Let $E_1$ be the event that letter is from TATA NAGAR and $E_2$ be the event that letter is from CALCUTTA.
Also, let $E_3$ be the event that on the letter, two consecutive letters TA are visible.
$$\begin{array}{l} \therefore & P\left(E_1\right) =\frac{1}{2} \text { and } P\left(E_2\right)=\frac{1}{2} \\ \text { and } & P\left(E_3 / E_1\right)=\frac{2}{8} \text { and } P\left(E_3 / E_2\right)=\frac{1}{7} \end{array}$$
[since, if letter is from TATA NAGAR, we see that the events of two consecutive letters visible are $\{T A, A T, T A, A N, N A, A G, G A, A R\}$. So, $P\left(E_3 / E_1\right)=\frac{2}{8}$ and if letter is from CALCUTTA, we see that the events of two consecutive letters to visible are $\{C A, A L, L C, C U, U T, T, T A\}$.

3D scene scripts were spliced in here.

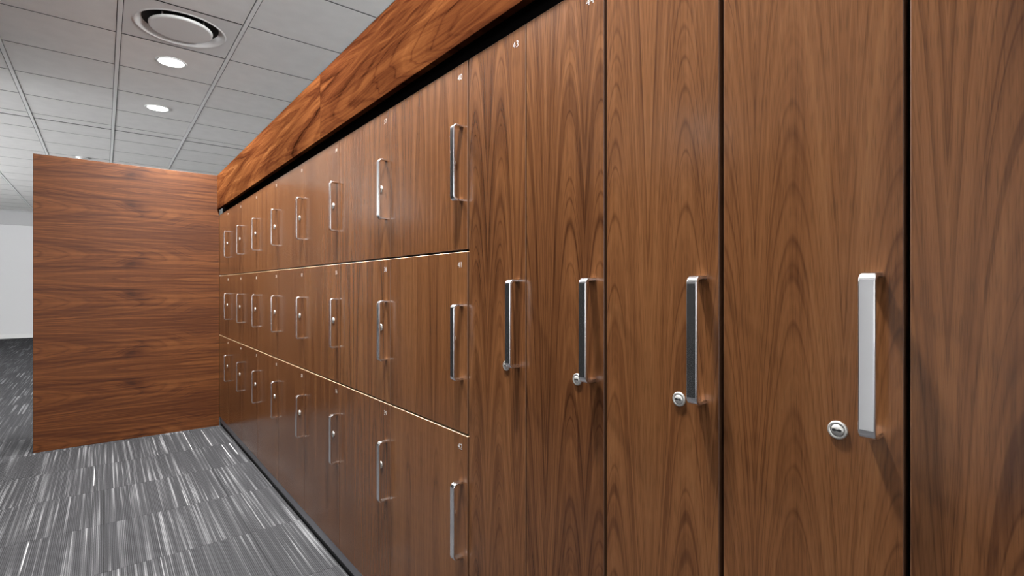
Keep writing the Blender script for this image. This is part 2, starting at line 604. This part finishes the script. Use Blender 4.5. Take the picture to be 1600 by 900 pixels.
def locker(num, y_far, y_near, z0, z1, label, group, gl, gr, hz, lock_dz, veneer):
    """gl / gr: gaps at the far / near edge of the door"""
    root = D.objects.new('locker', None)
    COL.objects.link(root)
    root.empty_display_size = 0.1
    root.location = (DOOR_X, (y_far + y_near) / 2, z0)
    tag(root, label, 'locker', group)
    w = y_far - y_near
    h = z1 - z0
    # open-fronted carcass as a five-sided box
    bm = bmesh.new()
    e = 0.001
    t = 0.012
    xa, xb = DT + 0.001, DEPTH
    ya, yb = -w / 2 + e, w / 2 - e
    add_box(bm, (xa, ya, e), (xb, ya + t, h - e))
    add_box(bm, (xa, yb - t, e), (xb, yb, h - e))
    add_box(bm, (xa, ya + t, e), (xb, yb - t, e + t))
    add_box(bm, (xa, ya + t, h - e - t), (xb, yb - t, h - e))
    add_box(bm, (xb - 0.006, ya + t, e + t), (xb, yb - t, h - e - t))
    link('body', finish(bm, 'body', [M['carcass']]), root)
    # door, local origin at its centre
    dy0, dy1 = -w / 2 + gr, w / 2 - gl
    dw, dh = dy1 - dy0, h - 0.0054
    dc = ((dy0 + dy1) / 2, h / 2)
    me = box_mesh('door', (0, -dw / 2, -dh / 2), (DT, dw / 2, dh / 2), veneer, 0.0008, M['edge'], 0)
    me.materials.append(M['sedge'])
    for f in me.polygons:
        if f.material_index == 1 and f.normal.z < 0.6:
            f.material_index = 2
    door = link('door', me, root, (0, dc[0], dc[1]))
    hy = -dw / 2 + 0.0275
    hzl = hz - z0 - dc[1]
    o = link('handle', HANDLE, door, (0, hy, hzl))
    o['label'] = 'chrome D-shaped pull handle'
    o = link('lock', LOCK, door, (0, hy + 0.038, hzl + lock_dz))
    o['label'] = 'round cam lock with key slot'
    link('number', number_mesh(str(num)), door, (-0.0004, -dw / 2 + 0.033, dh / 2 - 0.0325))
    return root


ordn = ['first', 'second', 'third', 'fourth', 'fifth', 'sixth', 'seventh', 'eighth']
rown = ['top-row', 'middle-row', 'bottom-row']
HZ = [HC + 0.310, HC - 0.137, HC - 0.581]
for c in range(8):                           # c = 0 stands against the end panel
    for r in range(3):
        num = 19 + 3 * c + r
        if c >= 6:
            where = ['%s walnut box locker numbered %d' % (rown[r], num) + (', next to the tall lockers' if c == 7 else ', second column from the tall lockers')][0]
        elif c == 0:
            where = '%s walnut box locker in the column touching the far end panel' % rown[r]
        else:
            where = '%s walnut box locker, %s column from the far end panel' % (rown[r], ordn[c])
        z0, z1 = rows[r]
        locker(num, col_y(c - 1), col_y(c), z0, z1, where, 'box lockers', 0.0014, 0.0014 if c < 7 else 0.004,
               HZ[r], 0.008, M['box'])
tall = [(43, 7.0, 7.5, 'tall full-height walnut locker numbered 43, adjoining the box lockers', .003, .0012),
        (44, 7.5, 8.0, 'tall full-height walnut locker numbered 44, second from the box lockers', .0012, .003),
        (45, 8.0, 8.5, 'tall full-height walnut locker, third from the box lockers', .003, .0035),
        (46, 8.5, 9.0, 'tall full-height walnut locker with the largest-looking chrome handle and lock', .0035, .003),
        (47, 9.0, 9.5, 'tall full-height walnut locker cut off by the right edge of the photo', .003, .003)]
for num, a, b, lab, gl, gr in tall:
    locker(num, col_y(a), col_y(b), BOT, TOP, lab, 'tall lockers', gl, gr, HC - 0.078, -0.096, M['tall'])
NEAR_Y = col_y(9.5)

# plinth: grey kick plates over a recessed black base, one plate per column
pl = D.objects.new('locker_plinth', None)
COL.objects.link(pl)
pl.location = (0.709, (END_Y + NEAR_Y) / 2, 0)
tag(pl, 'long grey kickplate plinth with black base under the lockers', 'plinth')
base = link('base', box_mesh('base', (0.7145, NEAR_Y, 0.0), (DOOR_X + DEPTH, END_Y, BOT), M['base_black']), None)
base.parent = pl
base.matrix_parent_inverse = Matrix.Translation(-pl.location)
edges = [col_y(i) for i in (-1, 0, 1, 2, 3, 4, 5, 6, 7, 8, 9, 9.5)]
for a, b in zip(edges, edges[1:]):
    k = link('kickplate', box_mesh('kickplate', (0, -(a - b) / 2 + 0.001, 0.024), (0.0045, (a - b) / 2 - 0.001, BOT - 0.001), M['kick'], 0.0006), pl,
             (0.0, (a + b) / 2 - pl.location.y, 0))

# fascia above the doors: proud of them, with a black reveal underneath
FX = 0.685
FB, FT = HC + 0.8780 * FX, HC + 1.2634 * FX
fa = D.objects.new('fascia', None)
COL.objects.link(fa)
fa.location = (FX, 2.1, FB)
tag(fa, 'figured walnut fascia running along the top of the lockers', 'fascia')
PY = 4.50
for (a, b) in ((2.1022, PY - 0.001), (NEAR_Y, 2.0978)):
    bd = link('fascia_board', box_mesh('fascia_board', (0, -(b - a) / 2, 0), (0.02, (b - a) / 2, FT - FB), M['fascia'], 0.0008), fa,
              (0, (a + b) / 2 - 2.1, 0))
bk = link('backing_strip', box_mesh('backing_strip', (0.0205, 2.0 - 2.1, 0.001), (0.03, 0.1, FT - FB - 0.021), M['carcass']), fa)
rv = link('reveal_strip', box_mesh('reveal_strip', (0.045, NEAR_Y - 2.1, TOP - FB + 0.001), (0.06, END_Y - 2.1, 0.06), M['carcass']), fa)
tp = link('top_cover', box_mesh('top_cover', (0.0205, NEAR_Y - 2.1, FT - FB - 0.02), (DEPTH, END_Y - 2.1, FT - FB - 0.001), M['carcass']), fa)

# panel closing the far end of the bank
EPH = HC + 0.865
ep = link('end_panel', box_mesh('end_panel', (-0.5275, 0, -EPH / 2), (0.5275, 0.05, EPH / 2), M['panel'], 0.0012))
ep.location = (0.1715, PY, EPH / 2)
tag(ep, 'tall walnut end panel with horizontal knotty grain standing across the aisle', 'panel')

# ------------------------------------------------------------------ ceiling fittings
def downlight(x, y, label, power):
    root = D.objects.new('downlight', None)
    COL.objects.link(root)
    root.location = (x, y, CEIL)
    root.empty_display_size = 0.1
    tag(root, label, 'ceiling light', 'recessed downlights over the aisle')
    bm = bmesh.new()
    lathe(bm, [(0.076, -0.001), (0.095, -0.001), (0.096, -0.003), (0.093, -0.006), (0.083, -0.007), (0.078, -0.003), (0.076, -0.001)], seg=40)
    link('trim_ring', finish(bm, 'trim_ring', [M['white']]), root)
    bm = bmesh.new()
    lathe(bm, [(0.0, -0.0045), (0.055, -0.0042), (0.0775, -0.0030)], seg=40)
    for f in bm.faces:
        if f.normal.z > 0: f.normal_flip()
    link('lens', finish(bm, 'lens', [M['lens']], False), root)
    la = D.lights.new('lamp', 'AREA')
    la.shape = 'DISK'
    la.size = 0.15
    la.energy = power
    la.spread = math.radians(150)
    la.color = (1.0, 0.985, 0.96)
    lo = D.objects.new('lamp', la)
    COL.objects.link(lo)
    lo.parent = root
    lo.location = (0, 0, -0.009)
    return root


for (y, lab) in ((5.555, 'lit round downlight farther away, beyond the end panel'),
                 (4.362, 'lit round downlight just beyond the round air diffuser'),
                 (3.176, 'lit round downlight nearer than the air diffuser'),
                 (1.99, 'lit round downlight over the box lockers'),
                 (0.804, 'lit round downlight over the tall lockers')):
    downlight(0.378, y, lab, LAMP_POWER)
for (y, lab) in ((0.4, 'added unseen downlight behind the dark screen, nearest one'),
                 (2.8, 'added unseen downlight behind the dark screen, middle one'),
                 (5.2, 'added unseen downlight behind the dark screen, farthest one')):
    downlight(-3.264, y, lab, LAMP_POWER * 0.35)  # added row of lamps out of view, extra fill light


def diffuser():
    root = D.objects.new('air_diffuser', None)
    COL.objects.link(root)
    root.location = (DIFF[0], DIFF[1], CEIL)
    tag(root, 'white round ceiling air diffuser with a flat centre disc', 'air vent')
    # square face plate with a round opening that flares up into a cone
    bm = bmesh.new()
    seg = 64
    hx, hy = TX / 2 - 0.0155, TY / 2 - 0.008
    R0 = 0.245
    sq, c0 = [], []
    for k in range(seg):
        a = 2 * math.pi * k / seg
        ca, sa = math.cos(a), math.sin(a)
        m = min(hx / abs(ca) if abs(ca) > 1e-6 else 9, hy / abs(sa) if abs(sa) > 1e-6 else 9)
        sq.append(bm.verts.new((ca * m, sa * m - 0.006, -0.002)))
        c0.append(bm.verts.new((ca * R0, sa * R0, -0.002)))
    for k in range(seg):
        bm.faces.new([sq[k], sq[(k + 1) % seg], c0[(k + 1) % seg], c0[k]])
    prev = c0
    for (r, z) in ((0.241, -0.006), (0.234, -0.005), (0.218, 0.010), (0.200, 0.034), (0.186, 0.066), (0.182, 0.11)):
        cur = [bm.verts.new((r * math.cos(2 * math.pi * k / seg), r * math.sin(2 * math.pi * k / seg), z)) for k in range(seg)]
        for k in range(seg):
            f = bm.faces.new([prev[k], prev[(k + 1) % seg], cur[(k + 1) % seg], cur[k]])
            f.smooth = True
        prev = cur
    for f in bm.faces:
        f.normal_update()
    link('face_plate', finish(bm, 'face_plate', [M['white']], False), root)
    bm = bmesh.new()
    lathe(bm, [(0.186, 0.060), (0.186, 0.20), (0.0, 0.20)], seg=48)
    link('neck', finish(bm, 'neck', [M['duct']], False), root)
    bm = bmesh.new()
    lathe(bm, [(0.0, -0.010), (0.160, -0.010), (0.168, -0.006), (0.170, 0.004), (0.164, 0.008), (0.0, 0.010)], seg=56)
    for f in bm.faces:
        f.smooth = False
    link('centre_disc', finish(bm, 'centre_disc', [M['white']]), root)
    for k in range(4):
        a = math.pi / 4 + k * math.pi / 2
        b = link('bracket', box_mesh('bracket', (-0.004, -0.004, 0.0), (0.004, 0.004, 0.12), M['white']), root,
                 (0.150 * math.cos(a), 0.150 * math.sin(a), 0.006))


diffuser()
for (y, lab) in ((7.6, 'added unseen downlight for the far floor, first one'),
                 (9.9, 'added unseen downlight for the far floor, nearer the end wall')):
    downlight(-3.264, y, lab, LAMP_POWER * 0.5)  # lamps added out of view to brighten the far floor
# dark void above the diffuser is the ceiling board; the duct passes through it

bm = bmesh.new()
lathe(bm, [(0.0, -0.026), (0.030, -0.026), (0.036, -0.022), (0.040, -0.014), (0.056, -0.012), (0.060, -0.008), (0.060, -0.0005)], seg=28)
sd = link('smoke_detector', finish(bm, 'smoke_detector', [M['white']]), None, (-0.21, 8.26, CEIL))
tag(sd, 'small round detector on the ceiling just above the end panel', 'smoke detector')
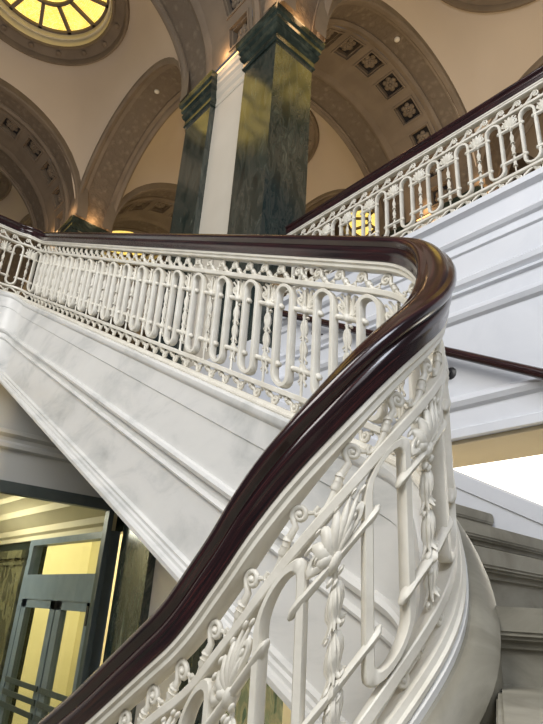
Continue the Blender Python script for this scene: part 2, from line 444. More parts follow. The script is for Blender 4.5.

So, $\left.P\left(E_3 / E_2\right)=\frac{1}{7}\right]$
$$\begin{aligned} & \therefore \quad P\left(E_1 / E_3\right)=\frac{P\left(E_1\right) \cdot P\left(E_3 / E_1\right)}{P\left(E_1\right) \cdot P\left(E_3 / E_1\right)+P\left(E_2\right) \cdot P\left(E_3 / E_2\right)} \\ &=\frac{\frac{1}{2} \cdot \frac{2}{8}}{\frac{1}{2} \cdot \frac{2}{8}+\frac{1}{2} \cdot \frac{1}{7}}=\frac{\frac{1}{8}}{\frac{1}{8}+\frac{1}{14}}=\frac{1 / 8}{\frac{22}{8 \times 14}}=\frac{\frac{1}{8}}{\frac{11}{56}}=\frac{7}{11} \end{aligned}$$